Please quote exactly the opening lines of the data, from the first line to the one where "text('up', .014, INKS[0], t, MN" appears.

[Data provided]
--- START ---

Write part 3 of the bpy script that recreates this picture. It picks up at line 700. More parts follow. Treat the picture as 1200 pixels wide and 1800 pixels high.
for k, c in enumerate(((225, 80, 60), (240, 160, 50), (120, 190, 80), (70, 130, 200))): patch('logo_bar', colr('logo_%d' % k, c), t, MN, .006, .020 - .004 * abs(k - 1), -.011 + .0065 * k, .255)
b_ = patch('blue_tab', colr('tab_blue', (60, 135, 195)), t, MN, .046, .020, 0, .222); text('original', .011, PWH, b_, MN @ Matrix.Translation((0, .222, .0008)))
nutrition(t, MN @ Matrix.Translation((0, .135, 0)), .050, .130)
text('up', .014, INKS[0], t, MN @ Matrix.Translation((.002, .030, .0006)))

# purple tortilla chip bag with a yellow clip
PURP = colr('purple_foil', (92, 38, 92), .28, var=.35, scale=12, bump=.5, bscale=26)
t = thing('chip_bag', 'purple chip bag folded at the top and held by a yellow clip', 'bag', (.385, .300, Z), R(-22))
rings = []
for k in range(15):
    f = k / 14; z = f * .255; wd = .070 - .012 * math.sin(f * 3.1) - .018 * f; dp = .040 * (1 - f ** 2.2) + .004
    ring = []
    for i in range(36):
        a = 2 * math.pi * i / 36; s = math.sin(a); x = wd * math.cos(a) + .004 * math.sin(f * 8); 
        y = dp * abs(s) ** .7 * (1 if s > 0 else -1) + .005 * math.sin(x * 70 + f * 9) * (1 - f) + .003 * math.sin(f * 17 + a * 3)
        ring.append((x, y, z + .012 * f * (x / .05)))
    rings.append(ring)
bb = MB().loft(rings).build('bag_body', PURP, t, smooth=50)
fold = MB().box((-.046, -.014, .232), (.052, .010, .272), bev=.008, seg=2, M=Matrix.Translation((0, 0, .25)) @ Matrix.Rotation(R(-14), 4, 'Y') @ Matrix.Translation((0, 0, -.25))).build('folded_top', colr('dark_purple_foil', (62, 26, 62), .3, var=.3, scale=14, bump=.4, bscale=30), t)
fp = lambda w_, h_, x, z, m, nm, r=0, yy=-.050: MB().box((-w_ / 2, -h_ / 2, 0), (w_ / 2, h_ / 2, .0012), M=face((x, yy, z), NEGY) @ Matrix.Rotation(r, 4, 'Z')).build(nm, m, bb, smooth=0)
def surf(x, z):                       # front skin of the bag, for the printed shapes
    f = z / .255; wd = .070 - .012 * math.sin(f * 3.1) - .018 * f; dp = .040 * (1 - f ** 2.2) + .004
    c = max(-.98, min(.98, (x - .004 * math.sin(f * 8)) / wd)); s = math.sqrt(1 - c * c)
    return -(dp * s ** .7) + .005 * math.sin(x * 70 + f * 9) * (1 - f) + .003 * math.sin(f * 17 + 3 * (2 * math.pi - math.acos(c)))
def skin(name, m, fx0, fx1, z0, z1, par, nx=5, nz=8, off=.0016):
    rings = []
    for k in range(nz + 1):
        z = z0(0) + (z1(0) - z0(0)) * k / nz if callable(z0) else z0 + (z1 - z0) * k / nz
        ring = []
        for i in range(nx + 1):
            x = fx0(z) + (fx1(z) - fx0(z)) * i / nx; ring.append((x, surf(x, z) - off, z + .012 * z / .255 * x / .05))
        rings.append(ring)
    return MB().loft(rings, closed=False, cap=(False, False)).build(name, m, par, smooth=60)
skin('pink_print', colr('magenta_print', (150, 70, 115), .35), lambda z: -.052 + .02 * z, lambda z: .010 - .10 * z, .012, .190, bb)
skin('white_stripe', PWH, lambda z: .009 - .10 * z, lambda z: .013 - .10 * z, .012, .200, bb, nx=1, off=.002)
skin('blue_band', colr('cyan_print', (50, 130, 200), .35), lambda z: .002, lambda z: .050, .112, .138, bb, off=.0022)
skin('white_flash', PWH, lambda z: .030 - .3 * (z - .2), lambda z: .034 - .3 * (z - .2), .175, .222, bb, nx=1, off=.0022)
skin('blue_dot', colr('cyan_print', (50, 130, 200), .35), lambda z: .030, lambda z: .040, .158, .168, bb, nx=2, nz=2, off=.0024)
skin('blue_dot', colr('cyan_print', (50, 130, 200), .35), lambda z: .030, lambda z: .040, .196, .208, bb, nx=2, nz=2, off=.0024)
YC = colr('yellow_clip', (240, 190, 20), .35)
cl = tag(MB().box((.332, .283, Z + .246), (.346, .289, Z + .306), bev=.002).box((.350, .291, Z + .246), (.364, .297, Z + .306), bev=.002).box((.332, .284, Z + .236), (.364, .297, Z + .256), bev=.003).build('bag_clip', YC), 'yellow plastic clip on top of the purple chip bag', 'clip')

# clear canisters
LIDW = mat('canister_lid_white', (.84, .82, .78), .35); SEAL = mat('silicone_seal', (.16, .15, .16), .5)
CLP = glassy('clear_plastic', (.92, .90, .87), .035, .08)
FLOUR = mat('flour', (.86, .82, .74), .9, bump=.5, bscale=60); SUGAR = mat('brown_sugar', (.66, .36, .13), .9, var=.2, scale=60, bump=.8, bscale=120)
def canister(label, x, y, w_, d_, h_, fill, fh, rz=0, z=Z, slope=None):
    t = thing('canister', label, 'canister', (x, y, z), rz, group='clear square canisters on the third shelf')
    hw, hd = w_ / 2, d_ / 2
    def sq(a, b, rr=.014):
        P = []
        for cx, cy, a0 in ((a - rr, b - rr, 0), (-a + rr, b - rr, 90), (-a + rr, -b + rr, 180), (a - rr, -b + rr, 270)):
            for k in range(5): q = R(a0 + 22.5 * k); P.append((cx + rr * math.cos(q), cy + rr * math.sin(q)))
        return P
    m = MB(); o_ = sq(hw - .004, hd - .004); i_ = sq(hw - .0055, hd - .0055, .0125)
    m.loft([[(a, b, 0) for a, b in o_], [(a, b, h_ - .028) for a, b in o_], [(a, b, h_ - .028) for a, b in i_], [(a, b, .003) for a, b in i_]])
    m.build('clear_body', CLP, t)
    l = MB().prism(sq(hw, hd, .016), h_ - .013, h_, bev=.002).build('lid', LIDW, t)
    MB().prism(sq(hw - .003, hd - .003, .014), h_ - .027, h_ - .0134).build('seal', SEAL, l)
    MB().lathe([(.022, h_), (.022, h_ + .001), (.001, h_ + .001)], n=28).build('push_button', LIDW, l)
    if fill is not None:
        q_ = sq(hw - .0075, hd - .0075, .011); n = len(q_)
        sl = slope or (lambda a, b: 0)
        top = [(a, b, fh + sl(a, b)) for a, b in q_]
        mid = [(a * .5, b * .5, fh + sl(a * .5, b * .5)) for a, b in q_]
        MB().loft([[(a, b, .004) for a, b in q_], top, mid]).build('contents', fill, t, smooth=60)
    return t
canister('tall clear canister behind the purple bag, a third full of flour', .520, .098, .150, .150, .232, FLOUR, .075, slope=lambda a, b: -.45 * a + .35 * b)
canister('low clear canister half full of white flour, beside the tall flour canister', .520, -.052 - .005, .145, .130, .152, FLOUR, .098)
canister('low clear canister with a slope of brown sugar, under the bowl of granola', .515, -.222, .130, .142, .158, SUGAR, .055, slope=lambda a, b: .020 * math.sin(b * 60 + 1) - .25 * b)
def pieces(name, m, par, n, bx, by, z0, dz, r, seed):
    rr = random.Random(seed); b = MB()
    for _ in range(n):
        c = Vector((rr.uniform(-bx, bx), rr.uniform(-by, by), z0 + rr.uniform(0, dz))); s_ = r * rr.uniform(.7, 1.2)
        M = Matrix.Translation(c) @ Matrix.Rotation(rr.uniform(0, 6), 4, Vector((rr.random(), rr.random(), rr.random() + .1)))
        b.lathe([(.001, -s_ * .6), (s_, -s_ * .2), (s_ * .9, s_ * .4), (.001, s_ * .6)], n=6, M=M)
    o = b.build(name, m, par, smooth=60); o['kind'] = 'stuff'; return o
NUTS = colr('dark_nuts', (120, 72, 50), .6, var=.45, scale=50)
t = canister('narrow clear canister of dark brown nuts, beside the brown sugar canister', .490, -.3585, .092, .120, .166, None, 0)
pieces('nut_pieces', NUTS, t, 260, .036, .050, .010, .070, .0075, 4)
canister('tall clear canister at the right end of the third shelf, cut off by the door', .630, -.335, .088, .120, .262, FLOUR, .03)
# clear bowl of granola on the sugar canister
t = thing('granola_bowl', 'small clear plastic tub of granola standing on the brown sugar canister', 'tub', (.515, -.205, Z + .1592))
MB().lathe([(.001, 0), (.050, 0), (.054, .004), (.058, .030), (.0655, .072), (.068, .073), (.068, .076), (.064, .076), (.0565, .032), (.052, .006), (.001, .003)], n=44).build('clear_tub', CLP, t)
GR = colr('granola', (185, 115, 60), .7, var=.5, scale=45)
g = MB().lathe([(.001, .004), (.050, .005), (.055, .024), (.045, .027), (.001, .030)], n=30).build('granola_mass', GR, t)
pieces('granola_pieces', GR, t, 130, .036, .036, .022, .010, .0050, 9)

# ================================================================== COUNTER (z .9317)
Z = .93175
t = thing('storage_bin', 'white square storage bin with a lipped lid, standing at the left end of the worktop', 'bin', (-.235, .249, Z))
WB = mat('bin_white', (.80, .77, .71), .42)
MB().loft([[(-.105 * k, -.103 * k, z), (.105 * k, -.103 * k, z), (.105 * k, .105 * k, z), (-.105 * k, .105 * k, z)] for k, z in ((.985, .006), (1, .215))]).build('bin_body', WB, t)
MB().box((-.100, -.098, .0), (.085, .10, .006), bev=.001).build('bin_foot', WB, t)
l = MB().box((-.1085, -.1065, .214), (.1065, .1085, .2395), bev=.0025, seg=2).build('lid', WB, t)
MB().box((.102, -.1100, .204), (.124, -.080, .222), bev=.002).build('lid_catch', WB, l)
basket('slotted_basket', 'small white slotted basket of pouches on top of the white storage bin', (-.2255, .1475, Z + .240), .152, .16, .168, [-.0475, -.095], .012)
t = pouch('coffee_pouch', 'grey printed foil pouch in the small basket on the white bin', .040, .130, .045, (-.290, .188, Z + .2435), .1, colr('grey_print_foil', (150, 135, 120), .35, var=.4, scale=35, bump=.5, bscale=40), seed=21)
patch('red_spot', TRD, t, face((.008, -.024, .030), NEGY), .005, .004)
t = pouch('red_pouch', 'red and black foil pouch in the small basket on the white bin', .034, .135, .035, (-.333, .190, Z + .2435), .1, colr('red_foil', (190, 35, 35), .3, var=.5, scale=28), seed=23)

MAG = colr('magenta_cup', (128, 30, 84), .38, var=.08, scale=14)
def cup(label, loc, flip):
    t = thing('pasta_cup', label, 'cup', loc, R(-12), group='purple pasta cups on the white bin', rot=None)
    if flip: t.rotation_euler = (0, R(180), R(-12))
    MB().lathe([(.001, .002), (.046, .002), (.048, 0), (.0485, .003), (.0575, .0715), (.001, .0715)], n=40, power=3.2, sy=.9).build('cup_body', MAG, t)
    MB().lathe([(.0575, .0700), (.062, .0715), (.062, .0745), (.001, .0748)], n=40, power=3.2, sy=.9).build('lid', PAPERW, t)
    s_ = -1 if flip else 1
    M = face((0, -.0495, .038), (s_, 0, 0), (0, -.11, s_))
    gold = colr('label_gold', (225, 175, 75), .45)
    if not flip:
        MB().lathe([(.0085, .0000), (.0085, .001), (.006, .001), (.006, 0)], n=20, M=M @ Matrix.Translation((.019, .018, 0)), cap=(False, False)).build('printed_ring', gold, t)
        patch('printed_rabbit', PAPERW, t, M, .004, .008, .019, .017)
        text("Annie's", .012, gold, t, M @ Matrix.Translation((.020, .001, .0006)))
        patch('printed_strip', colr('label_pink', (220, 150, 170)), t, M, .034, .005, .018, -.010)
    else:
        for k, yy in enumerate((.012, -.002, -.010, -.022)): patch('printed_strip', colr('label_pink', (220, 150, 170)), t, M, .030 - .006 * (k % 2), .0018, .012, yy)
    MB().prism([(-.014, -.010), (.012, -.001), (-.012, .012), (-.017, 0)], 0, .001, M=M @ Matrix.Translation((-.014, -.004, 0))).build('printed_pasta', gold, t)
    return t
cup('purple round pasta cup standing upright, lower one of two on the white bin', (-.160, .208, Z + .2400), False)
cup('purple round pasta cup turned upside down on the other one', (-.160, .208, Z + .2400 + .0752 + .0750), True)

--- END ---

[The response]
Write part 3 of the bpy script that recreates this picture. It picks up at line 700. More parts follow. Treat the picture as 1200 pixels wide and 1800 pixels high.
for k, c in enumerate(((225, 80, 60), (240, 160, 50), (120, 190, 80), (70, 130, 200))): patch('logo_bar', colr('logo_%d' % k, c), t, MN, .006, .020 - .004 * abs(k - 1), -.011 + .0065 * k, .255)
b_ = patch('blue_tab', colr('tab_blue', (60, 135, 195)), t, MN, .046, .020, 0, .222); text('original', .011, PWH, b_, MN @ Matrix.Translation((0, .222, .0008)))
nutrition(t, MN @ Matrix.Translation((0, .135, 0)), .050, .130)
text('up', .014, INKS[0], t, MN @ Matrix.Translation((.002, .030, .0006)))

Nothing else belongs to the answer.